| EXERCISE |
Retype each line of the material exactly, please, skipping any picture in it.

| SUPPLIED DATA |
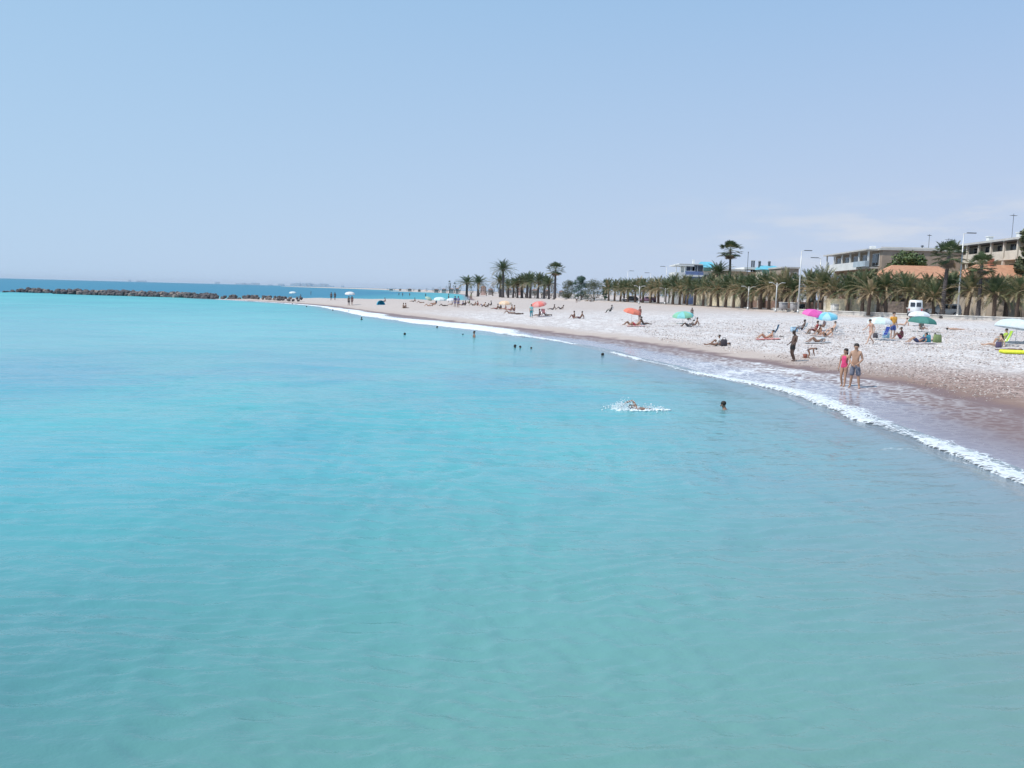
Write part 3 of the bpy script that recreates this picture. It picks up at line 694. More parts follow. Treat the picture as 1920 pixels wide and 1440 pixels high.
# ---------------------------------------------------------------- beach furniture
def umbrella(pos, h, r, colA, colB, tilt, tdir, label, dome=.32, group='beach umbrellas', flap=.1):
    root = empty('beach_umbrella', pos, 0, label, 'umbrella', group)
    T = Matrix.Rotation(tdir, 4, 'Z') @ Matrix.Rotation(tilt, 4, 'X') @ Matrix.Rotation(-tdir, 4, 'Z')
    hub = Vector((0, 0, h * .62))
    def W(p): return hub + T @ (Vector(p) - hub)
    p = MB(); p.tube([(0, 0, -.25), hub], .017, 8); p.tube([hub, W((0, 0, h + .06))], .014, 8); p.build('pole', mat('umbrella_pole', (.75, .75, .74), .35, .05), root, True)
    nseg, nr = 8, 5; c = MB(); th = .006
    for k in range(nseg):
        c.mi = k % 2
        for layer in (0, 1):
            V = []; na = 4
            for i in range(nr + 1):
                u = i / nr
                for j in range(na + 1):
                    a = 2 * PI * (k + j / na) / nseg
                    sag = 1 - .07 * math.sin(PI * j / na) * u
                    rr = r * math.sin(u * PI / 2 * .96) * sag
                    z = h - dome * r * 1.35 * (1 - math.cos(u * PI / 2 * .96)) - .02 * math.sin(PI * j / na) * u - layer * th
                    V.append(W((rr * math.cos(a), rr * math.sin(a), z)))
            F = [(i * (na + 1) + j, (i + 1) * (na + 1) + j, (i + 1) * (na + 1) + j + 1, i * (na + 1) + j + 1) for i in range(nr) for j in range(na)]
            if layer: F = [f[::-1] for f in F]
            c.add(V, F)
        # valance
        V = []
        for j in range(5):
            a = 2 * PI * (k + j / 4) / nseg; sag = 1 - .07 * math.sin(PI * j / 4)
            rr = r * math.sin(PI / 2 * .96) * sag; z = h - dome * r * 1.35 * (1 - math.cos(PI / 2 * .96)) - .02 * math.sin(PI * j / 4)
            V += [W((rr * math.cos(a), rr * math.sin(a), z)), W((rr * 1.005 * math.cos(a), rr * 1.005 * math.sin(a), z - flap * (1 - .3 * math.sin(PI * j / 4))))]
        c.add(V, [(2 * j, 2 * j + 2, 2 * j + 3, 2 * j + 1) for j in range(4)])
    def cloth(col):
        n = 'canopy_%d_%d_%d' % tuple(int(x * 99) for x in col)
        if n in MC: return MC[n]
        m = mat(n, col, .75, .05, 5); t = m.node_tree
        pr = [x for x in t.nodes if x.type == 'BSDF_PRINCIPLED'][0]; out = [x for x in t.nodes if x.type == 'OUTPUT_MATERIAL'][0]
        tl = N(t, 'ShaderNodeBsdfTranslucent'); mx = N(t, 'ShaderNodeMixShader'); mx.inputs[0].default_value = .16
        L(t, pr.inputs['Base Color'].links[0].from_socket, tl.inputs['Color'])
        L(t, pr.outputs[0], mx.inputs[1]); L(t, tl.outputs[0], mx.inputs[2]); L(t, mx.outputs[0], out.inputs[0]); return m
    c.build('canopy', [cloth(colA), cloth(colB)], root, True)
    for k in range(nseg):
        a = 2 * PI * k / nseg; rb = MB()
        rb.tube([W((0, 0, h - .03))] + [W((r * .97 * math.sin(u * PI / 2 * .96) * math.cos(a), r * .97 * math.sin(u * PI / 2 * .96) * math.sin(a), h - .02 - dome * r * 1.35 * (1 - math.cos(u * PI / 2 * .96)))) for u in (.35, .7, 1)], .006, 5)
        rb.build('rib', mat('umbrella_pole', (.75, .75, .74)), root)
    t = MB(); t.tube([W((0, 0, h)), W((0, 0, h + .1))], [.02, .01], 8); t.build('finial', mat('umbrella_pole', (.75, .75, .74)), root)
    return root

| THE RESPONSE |
Write part 3 of the bpy script that recreates this picture. It picks up at line 694. More parts follow. Treat the picture as 1920 pixels wide and 1440 pixels high.
# ---------------------------------------------------------------- beach furniture
def umbrella(pos, h, r, colA, colB, tilt, tdir, label, dome=.32, group='beach umbrellas', flap=.1):
    root = empty('beach_umbrella', pos, 0, label, 'umbrella', group)
    T = Matrix.Rotation(tdir, 4, 'Z') @ Matrix.Rotation(tilt, 4, 'X') @ Matrix.Rotation(-tdir, 4, 'Z')
    hub = Vector((0, 0, h * .62))
    def W(p): return hub + T @ (Vector(p) - hub)
    p = MB(); p.tube([(0, 0, -.25), hub], .017, 8); p.tube([hub, W((0, 0, h + .06))], .014, 8); p.build('pole', mat('umbrella_pole', (.75, .75, .74), .35, .05), root, True)
    nseg, nr = 8, 5; c = MB(); th = .006
    for k in range(nseg):
        c.mi = k % 2
        for layer in (0, 1):
            V = []; na = 4
            for i in range(nr + 1):
                u = i / nr
                for j in range(na + 1):
                    a = 2 * PI * (k + j / na) / nseg
                    sag = 1 - .07 * math.sin(PI * j / na) * u
                    rr = r * math.sin(u * PI / 2 * .96) * sag
                    z = h - dome * r * 1.35 * (1 - math.cos(u * PI / 2 * .96)) - .02 * math.sin(PI * j / na) * u - layer * th
                    V.append(W((rr * math.cos(a), rr * math.sin(a), z)))
            F = [(i * (na + 1) + j, (i + 1) * (na + 1) + j, (i + 1) * (na + 1) + j + 1, i * (na + 1) + j + 1) for i in range(nr) for j in range(na)]
            if layer: F = [f[::-1] for f in F]
            c.add(V, F)
        # valance
        V = []
        for j in range(5):
            a = 2 * PI * (k + j / 4) / nseg; sag = 1 - .07 * math.sin(PI * j / 4)
            rr = r * math.sin(PI / 2 * .96) * sag; z = h - dome * r * 1.35 * (1 - math.cos(PI / 2 * .96)) - .02 * math.sin(PI * j / 4)
            V += [W((rr * math.cos(a), rr * math.sin(a), z)), W((rr * 1.005 * math.cos(a), rr * 1.005 * math.sin(a), z - flap * (1 - .3 * math.sin(PI * j / 4))))]
        c.add(V, [(2 * j, 2 * j + 2, 2 * j + 3, 2 * j + 1) for j in range(4)])
    def cloth(col):
        n = 'canopy_%d_%d_%d' % tuple(int(x * 99) for x in col)
        if n in MC: return MC[n]
        m = mat(n, col, .75, .05, 5); t = m.node_tree
        pr = [x for x in t.nodes if x.type == 'BSDF_PRINCIPLED'][0]; out = [x for x in t.nodes if x.type == 'OUTPUT_MATERIAL'][0]
        tl = N(t, 'ShaderNodeBsdfTranslucent'); mx = N(t, 'ShaderNodeMixShader'); mx.inputs[0].default_value = .16
        L(t, pr.inputs['Base Color'].links[0].from_socket, tl.inputs['Color'])
        L(t, pr.outputs[0], mx.inputs[1]); L(t, tl.outputs[0], mx.inputs[2]); L(t, mx.outputs[0], out.inputs[0]); return m
    c.build('canopy', [cloth(colA), cloth(colB)], root, True)
    for k in range(nseg):
        a = 2 * PI * k / nseg; rb = MB()
        rb.tube([W((0, 0, h - .03))] + [W((r * .97 * math.sin(u * PI / 2 * .96) * math.cos(a), r * .97 * math.sin(u * PI / 2 * .96) * math.sin(a), h - .02 - dome * r * 1.35 * (1 - math.cos(u * PI / 2 * .96)))) for u in (.35, .7, 1)], .006, 5)
        rb.build('rib', mat('umbrella_pole', (.75, .75, .74)), root)
    t = MB(); t.tube([W((0, 0, h)), W((0, 0, h + .1))], [.02, .01], 8); t.build('finial', mat('umbrella_pole', (.75, .75, .74)), root)
    return root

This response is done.